Set problem → Print, exactly as they stand, the lines from the start of the listing to the line containing "tag(b.build('column', M['navy'], bevel=.012), 'dark", inclusive.

Data excerpt →

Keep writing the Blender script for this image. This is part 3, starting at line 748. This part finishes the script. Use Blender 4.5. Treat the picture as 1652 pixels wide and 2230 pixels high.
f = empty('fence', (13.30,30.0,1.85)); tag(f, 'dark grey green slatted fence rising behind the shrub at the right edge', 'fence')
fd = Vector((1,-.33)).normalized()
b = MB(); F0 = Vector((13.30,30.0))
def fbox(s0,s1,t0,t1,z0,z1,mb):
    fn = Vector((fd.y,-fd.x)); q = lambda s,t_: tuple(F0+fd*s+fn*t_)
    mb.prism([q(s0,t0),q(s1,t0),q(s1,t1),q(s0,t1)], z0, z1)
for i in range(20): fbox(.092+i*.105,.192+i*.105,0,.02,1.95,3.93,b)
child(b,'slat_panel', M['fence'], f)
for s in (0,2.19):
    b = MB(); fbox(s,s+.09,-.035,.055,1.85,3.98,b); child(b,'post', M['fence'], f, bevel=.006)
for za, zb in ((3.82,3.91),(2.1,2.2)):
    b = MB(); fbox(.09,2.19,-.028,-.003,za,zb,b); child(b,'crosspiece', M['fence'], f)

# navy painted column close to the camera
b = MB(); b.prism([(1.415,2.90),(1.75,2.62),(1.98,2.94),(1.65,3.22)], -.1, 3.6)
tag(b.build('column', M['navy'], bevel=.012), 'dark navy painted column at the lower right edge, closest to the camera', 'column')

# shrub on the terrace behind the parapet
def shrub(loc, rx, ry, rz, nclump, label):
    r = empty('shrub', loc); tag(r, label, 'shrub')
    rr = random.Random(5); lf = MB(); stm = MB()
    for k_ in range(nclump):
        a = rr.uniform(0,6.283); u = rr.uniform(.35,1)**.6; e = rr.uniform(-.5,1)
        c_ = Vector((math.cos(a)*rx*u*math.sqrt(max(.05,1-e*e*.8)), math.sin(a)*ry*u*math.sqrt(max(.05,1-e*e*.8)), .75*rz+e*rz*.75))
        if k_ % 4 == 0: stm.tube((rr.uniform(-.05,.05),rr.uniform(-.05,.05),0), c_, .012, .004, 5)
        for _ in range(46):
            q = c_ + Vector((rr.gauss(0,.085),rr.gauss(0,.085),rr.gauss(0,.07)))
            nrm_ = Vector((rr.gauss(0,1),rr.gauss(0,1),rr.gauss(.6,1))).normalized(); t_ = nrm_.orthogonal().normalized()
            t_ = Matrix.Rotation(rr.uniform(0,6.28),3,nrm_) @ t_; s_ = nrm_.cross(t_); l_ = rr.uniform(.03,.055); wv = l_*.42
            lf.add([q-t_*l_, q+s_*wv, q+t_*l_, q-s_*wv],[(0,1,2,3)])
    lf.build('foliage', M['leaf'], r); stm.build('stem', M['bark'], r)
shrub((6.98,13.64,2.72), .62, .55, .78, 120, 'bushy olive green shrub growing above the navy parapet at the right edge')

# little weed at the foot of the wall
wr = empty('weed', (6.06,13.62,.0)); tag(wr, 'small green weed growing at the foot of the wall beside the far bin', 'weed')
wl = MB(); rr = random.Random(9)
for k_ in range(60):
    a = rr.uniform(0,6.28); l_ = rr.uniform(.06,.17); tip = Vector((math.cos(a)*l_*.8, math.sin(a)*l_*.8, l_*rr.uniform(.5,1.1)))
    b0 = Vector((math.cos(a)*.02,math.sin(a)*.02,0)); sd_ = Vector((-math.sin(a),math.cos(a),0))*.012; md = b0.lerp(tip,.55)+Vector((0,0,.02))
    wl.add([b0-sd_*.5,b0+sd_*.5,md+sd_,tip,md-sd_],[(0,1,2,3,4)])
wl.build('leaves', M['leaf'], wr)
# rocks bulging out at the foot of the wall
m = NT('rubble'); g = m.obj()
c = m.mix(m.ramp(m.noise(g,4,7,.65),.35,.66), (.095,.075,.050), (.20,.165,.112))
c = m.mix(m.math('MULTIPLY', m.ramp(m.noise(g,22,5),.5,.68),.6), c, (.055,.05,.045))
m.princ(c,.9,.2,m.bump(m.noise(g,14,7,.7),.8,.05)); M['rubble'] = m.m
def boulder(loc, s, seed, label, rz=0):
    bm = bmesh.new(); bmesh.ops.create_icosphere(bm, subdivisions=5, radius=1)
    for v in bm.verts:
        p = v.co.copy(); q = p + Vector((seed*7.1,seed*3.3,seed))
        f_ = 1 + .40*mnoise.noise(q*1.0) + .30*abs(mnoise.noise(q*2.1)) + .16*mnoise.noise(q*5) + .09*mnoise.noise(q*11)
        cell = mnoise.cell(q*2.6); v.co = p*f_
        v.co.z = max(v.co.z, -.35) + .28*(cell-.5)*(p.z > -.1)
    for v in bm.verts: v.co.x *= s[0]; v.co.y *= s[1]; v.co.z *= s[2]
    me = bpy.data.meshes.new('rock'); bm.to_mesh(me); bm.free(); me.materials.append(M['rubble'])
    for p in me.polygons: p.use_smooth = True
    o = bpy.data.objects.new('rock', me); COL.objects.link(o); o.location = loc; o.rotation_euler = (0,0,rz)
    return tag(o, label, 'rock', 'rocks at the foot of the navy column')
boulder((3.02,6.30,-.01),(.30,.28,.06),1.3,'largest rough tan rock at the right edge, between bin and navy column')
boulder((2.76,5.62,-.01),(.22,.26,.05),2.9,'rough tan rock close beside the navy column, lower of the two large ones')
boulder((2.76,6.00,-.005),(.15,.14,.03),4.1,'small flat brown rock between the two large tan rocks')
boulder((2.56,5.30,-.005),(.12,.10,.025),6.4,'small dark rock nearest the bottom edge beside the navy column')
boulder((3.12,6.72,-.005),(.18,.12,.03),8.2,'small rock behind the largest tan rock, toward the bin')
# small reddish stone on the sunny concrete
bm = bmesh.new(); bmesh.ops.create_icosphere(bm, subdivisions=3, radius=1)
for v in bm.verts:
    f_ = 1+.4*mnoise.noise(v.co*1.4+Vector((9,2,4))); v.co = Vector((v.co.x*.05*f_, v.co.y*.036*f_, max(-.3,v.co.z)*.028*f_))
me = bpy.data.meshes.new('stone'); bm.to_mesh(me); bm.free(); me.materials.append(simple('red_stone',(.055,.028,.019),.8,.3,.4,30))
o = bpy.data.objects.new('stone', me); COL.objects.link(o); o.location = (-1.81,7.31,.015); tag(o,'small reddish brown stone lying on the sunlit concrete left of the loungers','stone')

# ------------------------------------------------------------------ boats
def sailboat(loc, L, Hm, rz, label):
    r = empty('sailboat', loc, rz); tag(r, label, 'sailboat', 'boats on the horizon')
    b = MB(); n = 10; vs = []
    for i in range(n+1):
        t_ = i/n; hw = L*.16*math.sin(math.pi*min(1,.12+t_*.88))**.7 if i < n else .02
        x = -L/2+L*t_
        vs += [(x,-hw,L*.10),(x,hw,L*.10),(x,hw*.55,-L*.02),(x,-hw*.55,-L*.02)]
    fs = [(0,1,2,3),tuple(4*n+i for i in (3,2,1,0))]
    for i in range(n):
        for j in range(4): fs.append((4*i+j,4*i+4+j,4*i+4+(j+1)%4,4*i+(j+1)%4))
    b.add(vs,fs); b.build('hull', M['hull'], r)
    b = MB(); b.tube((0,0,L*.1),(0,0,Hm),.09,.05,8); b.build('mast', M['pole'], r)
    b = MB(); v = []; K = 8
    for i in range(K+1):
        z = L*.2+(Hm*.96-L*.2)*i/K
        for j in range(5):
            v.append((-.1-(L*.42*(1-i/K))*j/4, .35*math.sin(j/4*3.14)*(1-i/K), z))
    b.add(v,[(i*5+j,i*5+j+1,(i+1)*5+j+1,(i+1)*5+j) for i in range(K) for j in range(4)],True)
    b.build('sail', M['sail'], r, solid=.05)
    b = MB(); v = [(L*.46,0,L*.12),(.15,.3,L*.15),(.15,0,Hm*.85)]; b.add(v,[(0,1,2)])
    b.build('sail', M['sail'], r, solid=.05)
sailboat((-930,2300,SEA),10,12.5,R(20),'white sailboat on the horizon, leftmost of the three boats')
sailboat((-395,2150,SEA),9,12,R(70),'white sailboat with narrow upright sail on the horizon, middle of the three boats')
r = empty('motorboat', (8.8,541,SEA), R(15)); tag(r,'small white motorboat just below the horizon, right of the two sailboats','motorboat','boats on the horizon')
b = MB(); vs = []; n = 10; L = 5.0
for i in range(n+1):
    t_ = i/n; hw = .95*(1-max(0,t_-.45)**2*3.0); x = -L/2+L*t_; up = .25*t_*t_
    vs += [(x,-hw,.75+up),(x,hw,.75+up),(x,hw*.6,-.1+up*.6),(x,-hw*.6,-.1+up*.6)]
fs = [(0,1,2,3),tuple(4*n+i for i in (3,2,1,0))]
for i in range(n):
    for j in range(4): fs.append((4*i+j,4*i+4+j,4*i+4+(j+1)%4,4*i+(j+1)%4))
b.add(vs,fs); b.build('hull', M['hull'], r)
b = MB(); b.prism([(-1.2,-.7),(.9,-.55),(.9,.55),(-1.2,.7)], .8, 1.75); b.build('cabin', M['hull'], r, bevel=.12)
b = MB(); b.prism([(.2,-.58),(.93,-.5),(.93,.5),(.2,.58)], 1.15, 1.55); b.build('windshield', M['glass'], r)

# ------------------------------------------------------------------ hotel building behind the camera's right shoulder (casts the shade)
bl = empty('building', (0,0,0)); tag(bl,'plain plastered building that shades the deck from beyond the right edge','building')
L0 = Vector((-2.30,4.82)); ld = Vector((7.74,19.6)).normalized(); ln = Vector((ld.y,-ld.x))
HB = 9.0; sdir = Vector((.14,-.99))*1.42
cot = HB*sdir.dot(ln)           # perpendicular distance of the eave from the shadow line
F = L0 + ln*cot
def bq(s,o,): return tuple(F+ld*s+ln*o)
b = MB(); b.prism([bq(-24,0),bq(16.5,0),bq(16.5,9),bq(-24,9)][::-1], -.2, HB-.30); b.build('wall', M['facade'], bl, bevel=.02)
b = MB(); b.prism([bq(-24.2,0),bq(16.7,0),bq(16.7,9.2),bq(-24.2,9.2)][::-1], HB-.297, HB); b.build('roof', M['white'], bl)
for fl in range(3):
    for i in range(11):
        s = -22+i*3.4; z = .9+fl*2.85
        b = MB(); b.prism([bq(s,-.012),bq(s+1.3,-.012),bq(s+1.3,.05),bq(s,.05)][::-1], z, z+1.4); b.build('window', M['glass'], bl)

Answer below →
Keep writing the Blender script for this image. This is part 3, starting at line 748. This part finishes the script. Use Blender 4.5. Treat the picture as 1652 pixels wide and 2230 pixels high.
f = empty('fence', (13.30,30.0,1.85)); tag(f, 'dark grey green slatted fence rising behind the shrub at the right edge', 'fence')
fd = Vector((1,-.33)).normalized()
b = MB(); F0 = Vector((13.30,30.0))
def fbox(s0,s1,t0,t1,z0,z1,mb):
    fn = Vector((fd.y,-fd.x)); q = lambda s,t_: tuple(F0+fd*s+fn*t_)
    mb.prism([q(s0,t0),q(s1,t0),q(s1,t1),q(s0,t1)], z0, z1)
for i in range(20): fbox(.092+i*.105,.192+i*.105,0,.02,1.95,3.93,b)
child(b,'slat_panel', M['fence'], f)
for s in (0,2.19):
    b = MB(); fbox(s,s+.09,-.035,.055,1.85,3.98,b); child(b,'post', M['fence'], f, bevel=.006)
for za, zb in ((3.82,3.91),(2.1,2.2)):
    b = MB(); fbox(.09,2.19,-.028,-.003,za,zb,b); child(b,'crosspiece', M['fence'], f)

# navy painted column close to the camera
b = MB(); b.prism([(1.415,2.90),(1.75,2.62),(1.98,2.94),(1.65,3.22)], -.1, 3.6)
tag(b.build('column', M['navy'], bevel=.012), 'dark navy painted column at the lower right edge, closest to the camera', 'column')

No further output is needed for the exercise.